German Unemployment Declines in May as Jobs Boom Expands

(Bloomberg) -- German unemployment fell in May for a 23rd straight month as export-driven growth and increased spending by businesses and consumers extended a jobs boom.

The number of people out of work dropped a seasonally adjusted 8,000 to 2.97 million, the Nuremberg-based Federal Labor Agency said today. Economists forecast a drop of 30,000, according to the median forecast of 30 estimates in a Bloomberg News survey. The jobless rate declined to 7 percent, the lowest since records for a reunified Germany began in 1991.

Declining unemployment in Europe’s biggest economy underscores German resilience in the face of a clampdown on budget deficits by euro-area governments buffeted by the debt crisis and rising fuel prices that crimp household spending. Retail sales edged up in April after declining in March, the Federal Statistics Office said today.

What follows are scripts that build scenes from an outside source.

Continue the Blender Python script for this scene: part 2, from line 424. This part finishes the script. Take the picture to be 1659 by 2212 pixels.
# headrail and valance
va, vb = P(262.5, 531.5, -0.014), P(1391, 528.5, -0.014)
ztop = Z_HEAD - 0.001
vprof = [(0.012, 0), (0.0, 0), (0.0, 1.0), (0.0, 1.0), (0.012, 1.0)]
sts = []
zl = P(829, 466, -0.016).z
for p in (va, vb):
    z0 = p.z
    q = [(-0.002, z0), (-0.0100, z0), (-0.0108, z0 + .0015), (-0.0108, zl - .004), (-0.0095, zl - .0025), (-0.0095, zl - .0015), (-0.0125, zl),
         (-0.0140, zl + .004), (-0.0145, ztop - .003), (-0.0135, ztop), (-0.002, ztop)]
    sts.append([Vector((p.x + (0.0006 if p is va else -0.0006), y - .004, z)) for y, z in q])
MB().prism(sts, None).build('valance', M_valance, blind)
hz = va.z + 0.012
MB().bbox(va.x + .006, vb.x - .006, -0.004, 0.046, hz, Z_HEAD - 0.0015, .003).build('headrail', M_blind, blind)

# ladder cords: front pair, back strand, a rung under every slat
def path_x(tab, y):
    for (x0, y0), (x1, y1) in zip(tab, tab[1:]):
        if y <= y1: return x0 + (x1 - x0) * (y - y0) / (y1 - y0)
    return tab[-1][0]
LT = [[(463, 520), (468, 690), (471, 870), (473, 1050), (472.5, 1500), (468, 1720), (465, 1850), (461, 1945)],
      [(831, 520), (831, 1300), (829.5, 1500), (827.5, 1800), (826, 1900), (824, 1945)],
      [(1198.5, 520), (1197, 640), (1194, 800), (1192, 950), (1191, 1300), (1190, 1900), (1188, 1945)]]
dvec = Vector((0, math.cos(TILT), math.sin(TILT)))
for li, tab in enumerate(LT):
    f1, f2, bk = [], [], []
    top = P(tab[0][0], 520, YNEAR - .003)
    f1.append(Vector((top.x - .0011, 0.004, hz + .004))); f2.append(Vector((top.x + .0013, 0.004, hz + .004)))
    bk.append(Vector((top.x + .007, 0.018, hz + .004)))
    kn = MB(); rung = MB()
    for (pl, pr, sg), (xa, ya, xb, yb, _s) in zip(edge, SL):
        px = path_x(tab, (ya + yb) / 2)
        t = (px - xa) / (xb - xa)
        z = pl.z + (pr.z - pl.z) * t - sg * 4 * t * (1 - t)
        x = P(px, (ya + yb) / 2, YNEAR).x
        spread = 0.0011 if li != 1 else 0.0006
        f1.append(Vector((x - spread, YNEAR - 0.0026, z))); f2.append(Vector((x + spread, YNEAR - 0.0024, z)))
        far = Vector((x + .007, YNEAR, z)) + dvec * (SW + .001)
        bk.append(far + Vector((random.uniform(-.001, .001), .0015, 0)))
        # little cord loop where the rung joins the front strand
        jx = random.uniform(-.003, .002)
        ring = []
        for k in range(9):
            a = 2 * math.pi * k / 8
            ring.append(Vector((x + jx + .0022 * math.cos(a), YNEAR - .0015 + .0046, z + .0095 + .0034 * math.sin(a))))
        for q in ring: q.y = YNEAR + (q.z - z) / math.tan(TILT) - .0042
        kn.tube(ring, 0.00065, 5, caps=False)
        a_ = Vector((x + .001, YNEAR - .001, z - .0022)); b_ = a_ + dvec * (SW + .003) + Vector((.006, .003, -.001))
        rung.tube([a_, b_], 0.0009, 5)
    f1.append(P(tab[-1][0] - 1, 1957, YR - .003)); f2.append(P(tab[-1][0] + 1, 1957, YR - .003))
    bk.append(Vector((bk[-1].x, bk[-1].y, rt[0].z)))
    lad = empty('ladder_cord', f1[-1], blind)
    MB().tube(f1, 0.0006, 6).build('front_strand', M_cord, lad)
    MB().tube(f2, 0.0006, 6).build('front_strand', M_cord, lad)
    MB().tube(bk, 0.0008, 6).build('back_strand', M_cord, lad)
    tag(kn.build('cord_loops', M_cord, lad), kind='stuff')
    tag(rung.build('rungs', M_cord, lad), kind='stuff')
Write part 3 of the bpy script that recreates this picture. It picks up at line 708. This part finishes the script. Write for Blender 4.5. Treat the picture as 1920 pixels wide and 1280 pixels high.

“The labour market party continues,” said Carsten Brzeski, an economist at ING Group in Brussels. “Even if the strong dynamics of new vacancies and employment expectations is currently slowing down somewhat, unemployment is bound to drop further.”

The euro was up 0.95 percent to $1.4413 as of 10:30 a.m. in Berlin.

Germany and neighboring France are driving euro-area growth even as countries such as Greece, that were forced to call for international bailouts, grapple with their debt burden.

BMW, Mini

The German economy may grow more than 3 percent for a second year in 2011 as it sustains a “robust” recovery, the International Monetary Fund said on May 17. German business confidence unexpectedly held steady this past month on the back of company investment and a rebound in construction. Economists had forecast a decline.

German carmakers are hiring because of booming demand in China for high-end vehicles. Bayerische Motoren Werke AG Chief Executive Officer Norbert Reithofer said on May 12 the Munich- based company will hire about 2,000 workers over the course of the year, more than half of them in Germany, “in light of strong global demand for BMW, Mini and Rolls-Royce brand vehicles.”

Siemens AG, Europe’s largest engineering company, said May 4 that profit will rise at least 75 percent this year as customers buy more industrial equipment.

Even so, signs are emerging that Germany’s labor market may be losing steam, said Timo Klein, an economist at Global Insight Inc. in Frankfurt.

‘A Cooling’

“It’s definitely looking better now than it was a half year ago,” Klein said in an interview. “But if you look at the current figures, in terms of economic activity, the indications are that we’re already seeing a bit of a cooling.”

The pace of Germany’s economic growth will probably slow by mid-year after jumping 1.5 percent in the first quarter, the Finance Ministry said May 20.

German output “was clearly lifted during the reporting period by backloading and catching-up effects,” the Frankfurt- based Bundesbank said the same day.

With retail sales increasing 0.6 percent in April from March, when they fell 2.7 percent, “the German consumer is hesitantly driving growth and picking up the economic relay baton from trade and investment,” said Christian Schulz, an economist at Joh. Berenberg Gossler & Co. in London.

OECD Comparisons

According to comparable data from the Organization for Economic Cooperation and Development, Germany’s jobless rate was 6.3 percent in March while the average for the 17 euro nations was 9.9 percent. France, the second-largest euro-area economy, had 9.5 percent unemployment, the U.S. 8.8 percent and Spain 20.7 percent.

Even so, joblessness at a 19-year low and buoyant economic growth has yet to translate into support for Chancellor Angela Merkel, whose Christian Democratic bloc dropped to match its year low of 30 percent in a Forsa poll for Stern magazine today.

Merkel’s coalition with the Free Democrats had 34 percent support compared with 50 percent for the opposition Social Democratic Party and Greens, who engineered a phase-out of nuclear power that Merkel emulated yesterday, the poll showed. Forsa polled 2,501 voters on May 23-27. The margin of error was as much as 2.5 percentage points.